Después de este recorrido lo que nos acecha es la pregunta por la posibilidad de un arte actual que tome todavía como premisas la constitución de una identidad. Porque si al principio nos hemos referido al ensimismamiento solipsista del arte, pretender a estas alturas una salida triunfal es tan absurdo como imposible.
Pero no nos frustremos: así es porque así debe ser. El arte moderno, al ser un producto ilustrado, bebe de la fuente de la falsedad que supone la promesa de salida del solipismo que la consideración de una razón universal e ilustrada cree suponer. Lo único, y a lo que debemos aferrarnos en ese ‘seguir’ al que antes hemos apelado, es que en su incapacidad desvela precisamente esas miserias ilustradas: no solo es imposible toparnos con otro al que reconocer, sino que tan pronto salgamos de nuestro solipismo, la extrañeza de nuestro propio “yo” nos hará desear la seguridad de mantenernos en el desconocimiento de nuestras reales y efectivas fronteras.
Y esa es la cuestión, o no. Porque, además de no haber respuesta, es que tampoco importa mucho2.



1- “Nuestro sentimiento de la duración, quiero decir, la coincidencia de nuestro yo consigo mismo, admite grados.
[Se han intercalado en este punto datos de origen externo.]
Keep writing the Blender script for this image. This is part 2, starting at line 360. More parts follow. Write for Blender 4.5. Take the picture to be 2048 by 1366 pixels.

Pero cuanto más profundo es el sentimiento, y mas completa la coincidencia tanto mas absorbe la intelectualidad la vida en que nos sitúan superándola.” Bergson, H., Memoria y vida, Alianza Editorial, Madrid, pág 60

2- “¿No es ésa la cuestión? No, pero llega un momento en el que lo que está a punto de ser revelado se oculta de hecho al arrojar la máscara de su identidad, en el que la identidad misma se revela como otra máscara, una máscara menor, previa a la que habíamos llegado a conocer y aceptar. (…) Pero el día está ahí para asegurarte que las cosas no pueden ser de otro modo.” Ashbery, J., Tres poemas, DVD, Barcelona, pág. 82.